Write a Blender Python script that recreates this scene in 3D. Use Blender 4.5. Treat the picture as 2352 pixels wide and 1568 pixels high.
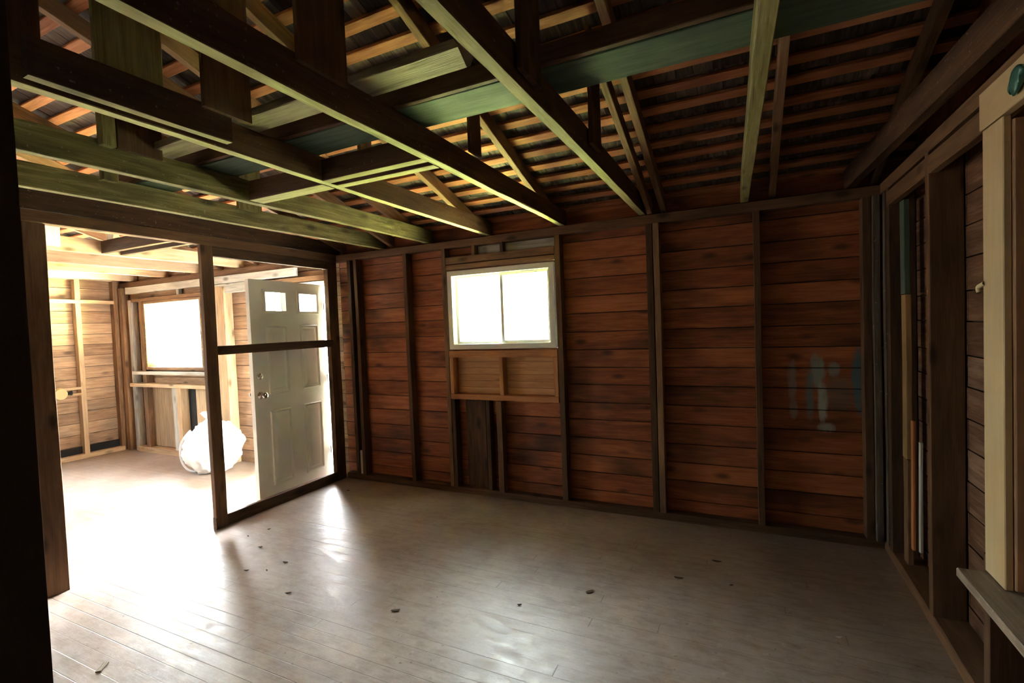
import bpy, bmesh, math, random
from mathutils import Vector, Matrix, noise
random.seed(7)
for o in list(bpy.data.objects): bpy.data.objects.remove(o)
SC = bpy.context.scene
COL = SC.collection

# ---------------------------------------------------------------- camera
cd = bpy.data.cameras.new('camera'); cam = bpy.data.objects.new('camera', cd); COL.objects.link(cam)
cd.sensor_width = 36.0; cd.lens = 1117.0 * 36.0 / 2352.0; cd.clip_start = 0.02
Rm = Matrix(((0.90160666, 0.02046925, 0.43207225),
             (0.43085621, 0.04599027, -0.90124792),
             (-0.03831899, 0.99873215, 0.03264583)))
cam.matrix_world = Matrix.Translation((4.03242, -4.01111, 1.62)) @ Rm.to_4x4()
SC.camera = cam

# ---------------------------------------------------------------- view + world (overcast bright sky above grass)
SC.view_settings.view_transform = 'Standard'; SC.view_settings.look = 'None'
SC.view_settings.gamma = 1.0; SC.view_settings.use_curve_mapping = False
SC.view_settings.exposure = 3.32
SC.cycles.sample_clamp_indirect = 30.0
SKY = 3.0; GLOW = 9.0; SUN = 560.0
W = bpy.data.worlds.new('outdoors'); SC.world = W; W.use_nodes = True
nt = W.node_tree; nt.nodes.clear()
wo = nt.nodes.new('ShaderNodeOutputWorld'); bg = nt.nodes.new('ShaderNodeBackground')
tc = nt.nodes.new('ShaderNodeTexCoord'); sp = nt.nodes.new('ShaderNodeSeparateXYZ')
mr = nt.nodes.new('ShaderNodeMapRange'); mr.inputs[1].default_value = -1; mr.inputs[2].default_value = 1
cr = nt.nodes.new('ShaderNodeValToRGB')
e = cr.color_ramp.elements
e[0].position = 0.0; e[0].color = (0.42, 0.37, 0.29, 1)
e[1].position = 0.49; e[1].color = (0.46, 0.41, 0.33, 1)
for p, c in ((0.505, (0.50, 0.52, 0.42, 1)), (0.60, (0.74, 0.78, 0.74, 1)), (0.72, (0.93, 0.96, 1.0, 1)), (1.0, (0.8, 0.88, 1.0, 1))):
    q = e.new(p); q.color = c
nt.links.new(tc.outputs['Generated'], sp.inputs[0]); nt.links.new(sp.outputs[2], mr.inputs[0])
nt.links.new(mr.outputs[0], cr.inputs[0])
# tall trees to the right keep that part of the sky dim
az = nt.nodes.new('ShaderNodeMapRange'); az.inputs[1].default_value = -.1; az.inputs[2].default_value = .25; nt.links.new(sp.outputs[0], az.inputs[0])
mt = nt.nodes.new('ShaderNodeMix'); mt.data_type = 'RGBA'; nt.links.new(az.outputs[0], mt.inputs[0]); nt.links.new(cr.outputs[0], mt.inputs[6]); mt.inputs[7].default_value = (.20, .22, .18, 1)
# bright sky lobe added low at the back left to strengthen the door light
dt = nt.nodes.new('ShaderNodeVectorMath'); dt.operation = 'DOT_PRODUCT'; nt.links.new(tc.outputs['Generated'], dt.inputs[0]); dt.inputs[1].default_value = Vector((-.50, .80, .36)).normalized()
gl = nt.nodes.new('ShaderNodeMapRange'); gl.interpolation_type = 'SMOOTHSTEP'; gl.inputs[1].default_value = .70; gl.inputs[2].default_value = .97; gl.inputs[3].default_value = 1; gl.inputs[4].default_value = GLOW
nt.links.new(dt.outputs['Value'], gl.inputs[0])
mm = nt.nodes.new('ShaderNodeMath'); mm.operation = 'MULTIPLY'; nt.links.new(gl.outputs[0], mm.inputs[0]); mm.inputs[1].default_value = SKY
nt.links.new(mt.outputs[2], bg.inputs[0]); nt.links.new(mm.outputs[0], bg.inputs[1]); nt.links.new(bg.outputs[0], wo.inputs[0])
# hazy sun from the right, over the roof: it only reaches the lawn behind the house
sd = bpy.data.lights.new('sun', 'SUN'); sd.energy = SUN; sd.angle = math.radians(3); sd.color = (1, .97, .88)
so = bpy.data.objects.new('sun', sd); COL.objects.link(so)
so.rotation_euler = Vector((-.62, .08, -.78)).to_track_quat('-Z', 'Y').to_euler()

def portal(name, loc, sx, sy, direction):
    l = bpy.data.lights.new(name, 'AREA'); l.shape = 'RECTANGLE'; l.size = sx; l.size_y = sy
    l.cycles.is_portal = True
    o = bpy.data.objects.new(name, l); COL.objects.link(o); o.location = loc
    o.rotation_euler = Vector(direction).to_track_quat('-Z', 'Y').to_euler()
portal('daylight_back_window', (1.98, .16, 1.78), 1.1, .8, (0, -1, 0))
portal('daylight_left_room_window', (-3.05, .16, 1.67), 1.2, 1.0, (0, -1, 0))
portal('daylight_door', (-.68, .16, 1.1), 1.0, 2.25, (0, -1, 0))
portal('daylight_front_left', (-4.48, -2.6, 1.5), 2.2, 1.4, (1, 0, 0))

# ---------------------------------------------------------------- materials
def new_mat(name):
    m = bpy.data.materials.new(name); m.use_nodes = True
    n = m.node_tree; b = n.nodes['Principled BSDF']; return m, n, b
def ramp(n, stops):
    r = n.nodes.new('ShaderNodeValToRGB'); el = r.color_ramp.elements
    while len(el) < len(stops): el.new(0.5)
    for i, (p, c) in enumerate(stops): el[i].position = p; el[i].color = (*c, 1)
    return r
def math_n(n, op, a, b=None, c=None):
    m = n.nodes.new('ShaderNodeMath'); m.operation = op
    for i, v in enumerate((a, b, c)):
        if v is None: continue
        if hasattr(v, 'links'): n.links.new(v, m.inputs[i])
        else: m.inputs[i].default_value = v
    return m.outputs[0]
def mixc(n, fac, a, b, blend='MIX'):
    m = n.nodes.new('ShaderNodeMix'); m.data_type = 'RGBA'; m.blend_type = blend
    for s, v in ((0, fac), (6, a), (7, b)):
        if hasattr(v, 'links'): n.links.new(v, m.inputs[s])
        elif s == 0: m.inputs[0].default_value = v
        else: m.inputs[s].default_value = (*v, 1)
    return m.outputs[2]
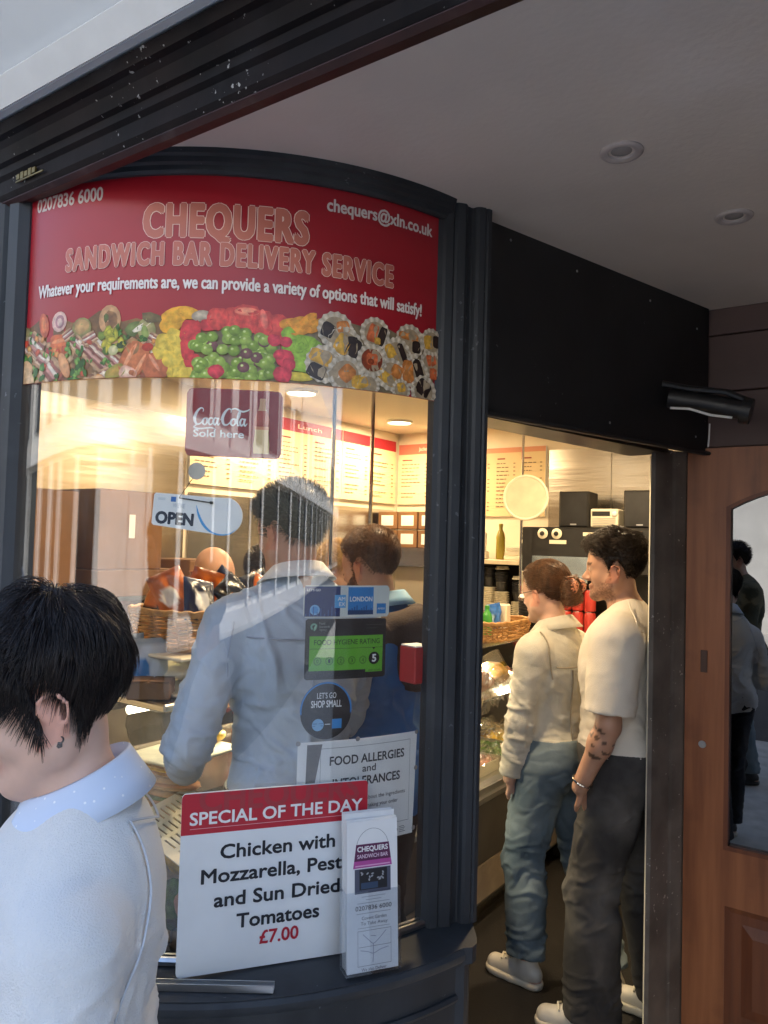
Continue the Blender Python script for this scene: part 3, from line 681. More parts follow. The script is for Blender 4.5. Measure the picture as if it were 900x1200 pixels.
blob4(220, 122, 44, 46, 0, '#e9c9bd', '#b98a80'); blob4(222, 122, 27, 30, 0, '#b98890', '#8a5a64'); blob4(222, 124, 15, 18, 0, '#e0c4b8', '#b08a88')
blob4(312, 150, 52, 46, 0, '#b09a62', '#3f5a24'); blob4(310, 142, 38, 32, 0, '#c9a06a', '#8a6a40', jag=.2)
blob4(420, 118, 54, 66, .1, '#d6a97c', '#9a6a44'); blob4(422, 118, 30, 44, .1, '#6a4630', '#a87a4c', jag=.25); blob4(405, 108, 12, 20, 0, '#4f6a2e', '#5a3a26', jag=.2)
blob4(512, 158, 38, 30, .5, '#7a8a4a', '#3a4a22', jag=.2); blob4(565, 165, 40, 52, .2, '#c4b07a', '#4a6a2a', jag=.1); blob4(545, 150, 46, 12, .5, '#efe6d6', '#cfc0a6', jag=.15); blob4(560, 175, 16, 32, .2, '#9aa85a', '#5f7a34')
blob4(585, 110, 46, 22, -.2, '#7a6a44', '#4a4028', jag=.25)
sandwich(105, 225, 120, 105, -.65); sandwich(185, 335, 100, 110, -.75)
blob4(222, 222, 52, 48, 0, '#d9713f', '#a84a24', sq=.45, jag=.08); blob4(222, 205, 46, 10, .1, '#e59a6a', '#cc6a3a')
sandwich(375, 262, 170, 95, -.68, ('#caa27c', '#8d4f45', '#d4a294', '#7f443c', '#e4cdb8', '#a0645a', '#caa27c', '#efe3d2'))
for (x, y, w, h, ro) in ((60, 300, 90, 60, .5), (150, 285, 80, 70, -.5), (300, 225, 90, 60, -.7), (345, 195, 70, 46, .4), (455, 305, 90, 60, -.6), (560, 240, 70, 50, .5), (35, 235, 60, 60, -.8), (420, 345, 80, 46, .3), (600, 205, 60, 46, -.5), (260, 180, 60, 40, .5)): sandwich(x, y, w, h, ro)
for (x, y) in ((110, 190), (180, 250), (265, 215), (345, 300), (470, 170), (545, 205), (600, 250), (40, 330), (205, 370), (410, 300), (500, 360)): leaf(x, y, 24, n=6)
for k in range(26): blob4(rd.uniform(30, 640), rd.uniform(190, 375), rd.uniform(12, 20), rd.uniform(10, 16), rd.uniform(-1, 1), rd.choice(['#d8402c', '#e8d2a0', '#e09a50', '#c85038', '#f0e6d2', '#d8a85a']), '#8a4a2a', jag=.2, seed=k)
leaf(70, 275, 38); leaf(125, 345, 36, n=9); leaf(285, 265, 34, n=9); leaf(320, 340, 42, n=10)
blob4(250, 310, 26, 62, .45, '#e0a878', '#b06a40'); blob4(60, 335, 45, 52, -.6, '#d9b48c', '#a87a50', sq=.7); blob4(95, 365, 28, 40, .5, '#e0c09a', '#b08a60')
leaf(430, 205, 46, n=16, cs=('#c9c23a', '#8aa03a', '#e0d040', '#5a7a2a')); leaf(480, 215, 26, n=8, cs=('#3a5a2a', '#2a4420', '#6a8a3a'))
blob4(440, 250, 24, 22, 0, '#d6c8a0', '#8a9a50'); blob4(515, 235, 30, 36, 0, '#b58a58', '#7a5030'); blob4(575, 238, 26, 18, 0, '#c8402e', '#8a2418')
blob4(520, 290, 60, 78, -.5, '#cf7a4c', '#9a4a28', sq=.7); blob4(505, 275, 10, 60, -.5, '#e3a27a', '#cf7a4c'); blob4(545, 315, 9, 55, -.5, '#e3a27a', '#cf7a4c')
blob4(615, 320, 62, 62, .3, '#c8714a', '#94482a', sq=.8); blob4(605, 305, 8, 45, .6, '#e0a080', '#c8714a')
blob4(450, 345, 50, 30, .5, '#c99f4a', '#5a7a34', sq=.7); blob4(500, 350, 42, 30, -.4, '#e6d2b8', '#b84a38', sq=.7); blob4(380, 370, 40, 16, 0, '#d8b088', '#a87a50')
for x, y, rx, ry, ro in ((690, 100, 72, 34, .25), (670, 135, 58, 40, .5), (735, 95, 50, 26, -.2)): blob4(x, y, rx, ry, ro, '#f0b83a', '#cf8a1c', jag=.06)
for x, y in ((650, 215), (690, 200), (640, 250), (700, 255), (680, 300), (720, 345), (750, 330), (700, 350)): blob4(x, y, 46, 34, rd.uniform(-.6, .6), '#eed25a', '#c9a32e', sq=.55, jag=.06, seed=x)
blob4(785, 110, 42, 24, .1, '#d8c8b0', '#5a4a3a')
for x, y, w, h in ((745, 175, 44, 50), (815, 150, 34, 26), (735, 250, 30, 48), (755, 300, 34, 30), (795, 335, 44, 38), (770, 210, 30, 30), (850, 350, 34, 28)): blob4(x, y, w, h, rd.uniform(-.3, .3), '#e0454a', '#a81c28', sq=.6, jag=.08, seed=x)
for x, y, w, h in ((20, 115, 40, 42), (75, 120, 46, 46), (125, 95, 52, 34), (140, 130, 30, 40), (190, 135, 40, 52), (250, 150, 42, 52)): blob5(x, y, w, h, rd.uniform(-.3, .3), '#ea5a50', '#b0202a', jag=.1, seed=x, sq=.8)
blob5(125, 88, 48, 16, 0, '#f0a080', '#d8483c'); blob5(195, 120, 14, 40, .2, '#f08a78', '#d03a36')
for x, y in ((305, 140), (340, 135), (380, 130), (405, 150), (350, 165)): blob5(x, y, 44, 22, rd.uniform(.2, .9), '#f2ac3a', '#cf7a18', jag=.05, seed=x)
for x, y in ((310, 195), (340, 225), (375, 215), (395, 240), (345, 270), (355, 305), (320, 230)): blob5(x, y, 42, 26, rd.uniform(-.9, .9), '#a6cc48', '#6a9a22', sq=.5, jag=.06, seed=x)
blob5(345, 350, 60, 18, 0, '#e0cc4a', '#b09a2a')
for k in range(95):                              # grapes
    x, y = rd.uniform(-70, 235), rd.uniform(150, 355)
    if y < 160 + abs(x - 70) * .22: continue
    g = rd.random(); ci, co = ('#a9c25a', '#4f7420') if g > .35 else ('#8fae44', '#3f5f1a') if g > .05 else ('#8a5a5a', '#3a1f28')
    blob5(x, y, 23, 21, 0, ci, co, n=14); blob5(x - 6, y - 7, 6, 5, 0, '#d6e2a0', '#a9c25a', n=8)
for x, y, r_ in ((240, 205, 26), (290, 212, 24), (285, 275, 38), (280, 340, 36), (20, 325, 30), (305, 300, 26), (262, 262, 22)): blob5(x, y, r_, r_ * .9, 0, '#e8485a', '#a01830', jag=.1, seed=int(x))
def case(x, y, r_, cakes):
    n = 30; u, v = BP(250 + x / 3.333, 340 + y / 3.333); q = r_ * .00192 / 3.333
    V = [(u, v)] + [(u + q * (1 if i % 2 else .93) * math.cos(2*math.pi*i/n), v + q * (1 if i % 2 else .93) * math.sin(2*math.pi*i/n)) for i in range(n)]
    fd.tri(V, [(0, 1+i, 1+(i+1) % n) for i in range(n)], np.array([H('#cdbfa8')] + [H('#d8d0c2') if i % 2 else H('#a89c88') for i in range(n)]))
    fd.disc(u, v, q * .70, H('#a4937a'), 24)
    for dx, dy, w, h, ro, c in cakes:
        ci, co = {'y': ('#e3b64e', '#b98428'), 'c': ('#3a2a26', '#17100e'), 'o': ('#d98f4c', '#a85c24'), 'p': ('#e07a4a', '#b04a2a'), 't': ('#a84a22', '#5a1c10')}[c]
        blob5(x + dx, y + dy, w, h, ro, ci, co, sq=.5 if c != 't' else 1, jag=.06, seed=int(x + dx), n=16)
case(860, 300, 62, [(0, -15, 26, 26, .3, 'p'), (10, 40, 20, 24, 0, 'p')]); case(860, 215, 60, [(-15, 0, 24, 30, .2, 'y'), (22, -2, 22, 26, 0, 'c')])
case(770, 215, 74, [(-5, -20, 50, 16, -.1, 'o'), (25, 22, 22, 26, .1, 'c')])
case(630, 182, 68, [(-10, -2, 22, 38, -.3, 'p'), (28, 12, 18, 40, -.3, 'c'), (10, 30, 14, 14, 0, 'y')])
case(478, 165, 76, [(-28, 0, 26, 30, -.35, 'c'), (28, -14, 26, 24, .2, 'o')])
case(515, 225, 76, [(-10, -6, 30, 40, -.4, 'y'), (32, 18, 28, 46, -.4, 'c'), (28, -20, 20, 14, 0, 'c')])
case(720, 265, 70, [(-18, 4, 22, 46, .5, 'y'), (22, -4, 14, 42, .45, 'c')])
case(440, 300, 78, [(-12, -28, 46, 28, -.35, 'y'), (-26, 28, 36, 30, -.4, 'c')])
case(700, 345, 70, [(-20, 12, 44, 22, -.5, 'y'), (22, -12, 26, 28, -.4, 'o')]); case(800, 345, 68, [(-35, -10, 28, 48, .1, 'o'), (8, -14, 22, 50, .4, 'c')])
case(520, 340, 78, [(5, -5, 30, 34, -.7, 'o'), (60, 30, 40, 26, .2, 'y')]); case(610, 385, 50, [(-30, -10, 30, 22, .3, 'y')])
case(620, 288, 68, [(0, 0, 48, 46, 0, 't'), (0, -4, 26, 24, 0, 'p'), (-4, 4, 14, 12, 0, 't')])
case(830, 410, 70, [(0, -14, 36, 34, -.5, 'c')]); case(740, 405, 46, [(0, -10, 20, 20, .2, 'y')])
for i in range(len(fd.V)):                      # trim to the sheet
    fd.V[i][:, 0] = np.clip(fd.V[i][:, 0], LO * BR, HI * BR); fd.V[i][:, 1] = np.clip(fd.V[i][:, 1], 2.0487, 2.3)
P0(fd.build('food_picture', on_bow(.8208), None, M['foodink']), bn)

# ---- red drinks sign (inside the glass)
def sign_on_bow(name, label, cat, pts, m, r=.8112, t=.0012):
    o = empty(name, (*bow(sum(p[0] for p in pts) / len(pts) + PO, 0)[:2], min(p[1] for p in pts)), 0, label, cat)
    loc_to(bow_plate(pts, r - t, r).build('sheet', m, smooth=True), o); return o
def rr_bow(p0, p1, z0, z1, rad):
    q = rrect(p0 * BR, z0, p1 * BR, z1, rad, 4); return [(u / BR, v) for u, v in q]
cs = sign_on_bow('drinks_sign', 'dark red drinks sign with a bottle silhouette behind the glass, under the banner', 'sign', rr_bow(-.033, .226, 1.879, 2.029, .012), M['colared'])
pr = Print()
def script(u0, v0, k, col):
    """flowing script lettering drawn with brush strokes (unit = x height)"""
    S = lambda pts, ws: pr.stroke([(u0 + x * k, v0 + y * k) for x, y in pts], [w * k for w in ws], col)
    C = lambda x: S([(x+1.25, 1.75), (x+1.30, 2.1), (x+.95, 2.25), (x+.45, 1.75), (x+.15, .9), (x+.35, .15), (x+.85, .1), (x+1.25, .55)], [.10, .12, .20, .34, .42, .30, .2, .08])
    O = lambda x: S([(x+.55, .95), (x+.2, .75), (x+.1, .25), (x+.4, 0), (x+.72, .4), (x+.62, .9), (x+.85, .8)], [.14, .26, .3, .16, .28, .2, .06])
    c_ = lambda x: S([(x+.65, .85), (x+.35, .95), (x+.08, .5), (x+.3, .02), (x+.8, .35)], [.2, .2, .3, .2, .08])
    A = lambda x: (S([(x+.65, .85), (x+.3, .95), (x+.08, .45), (x+.3, 0), (x+.62, .5)], [.16, .2, .3, .2, .14]), S([(x+.75, 1.0), (x+.62, .4), (x+.75, .02), (x+1.05, .35)], [.26, .28, .2, .06]))
    L = lambda x: S([(x+.1, .4), (x+.5, 1.3), (x+.55, 1.95), (x+.35, 1.7), (x+.2, .6), (x+.35, .02), (x+.65, .3)], [.08, .14, .18, .26, .3, .2, .08])
    C(0); O(1.15); c_(1.95); A(2.6); S([(3.62, .75), (4.0, .75)], [.16, .16]); C(3.75); O(4.95); L(5.7); A(6.2)
    S([(.55, .05), (.1, -.35), (.9, -.55), (2.4, -.38), (3.1, -.62)], [.1, .2, .22, .2, .06])
    S([(4.9, 2.1), (5.6, 2.3), (6.5, 1.95), (7.2, 2.1), (7.5, 2.3)], [.1, .22, .24, .18, .06])
script(-.0125 * BR, 1.9485, .0163, W3)
pr.text('Sold here', -.012 * BR, .124 * BR, 1.9215, .0165, W3, .03)
bx = .171 * BR
half = [(0, .0225), (.002, .0235), (.02, .0245), (.035, .022), (.05, .0205), (.065, .023), (.078, .0235), (.09, .0185), (.103, .0105), (.112, .0085), (.124, .0085), (.126, .0075)]
pts = [(bx + w * .72, 1.889 + z * .97) for z, w in half] + [(bx - w * .72, 1.889 + z * .97) for z, w in half[::-1]]
V = [p for p in pts]; T = tessellate_polygon([[Vector((a, b, 0)) for a, b in V]])
def bc(z):
    t = (z - 1.889) / .122
    return np.array(H('#e9c98e')) if t < .47 else np.array(H('#c0503e')) if t < .74 else np.array(H('#d89a6a'))
pr.tri(V, T, np.array([H('#e6c58a')] * len(V)))
def band(z0, z1, col):
    zz = np.linspace(z0, z1, 6); hw = [float(np.interp(z, [h[0] for h in half], [h[1] for h in half])) * .72 for z in zz]
    V = []; T = []
    for z, w in zip(zz, hw): V += [(bx - w, 1.889 + z * .97), (bx + w, 1.889 + z * .97)]
    for i in range(5): T += [(2*i, 2*i+1, 2*i+3), (2*i, 2*i+3, 2*i+2)]
    pr.tri(V, T, col)
band(.062, .098, H('#b5452f')); band(.098, .126, H('#cf9a70')); band(.055, .062, H('#d98a5c'))
loc_to(pr.build('lettering', on_bow(.8114), None), cs)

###

** Instruction **
Transcribe, word for word, every line from the line with "sandwich(105, 225, 120, 105, -.65);" to the line with "10, .1, '#e59a6a', '#cc6a3a')", inclusive, and output nothing else.

** Completed exercise **
sandwich(105, 225, 120, 105, -.65); sandwich(185, 335, 100, 110, -.75)
blob4(222, 222, 52, 48, 0, '#d9713f', '#a84a24', sq=.45, jag=.08); blob4(222, 205, 46, 10, .1, '#e59a6a', '#cc6a3a')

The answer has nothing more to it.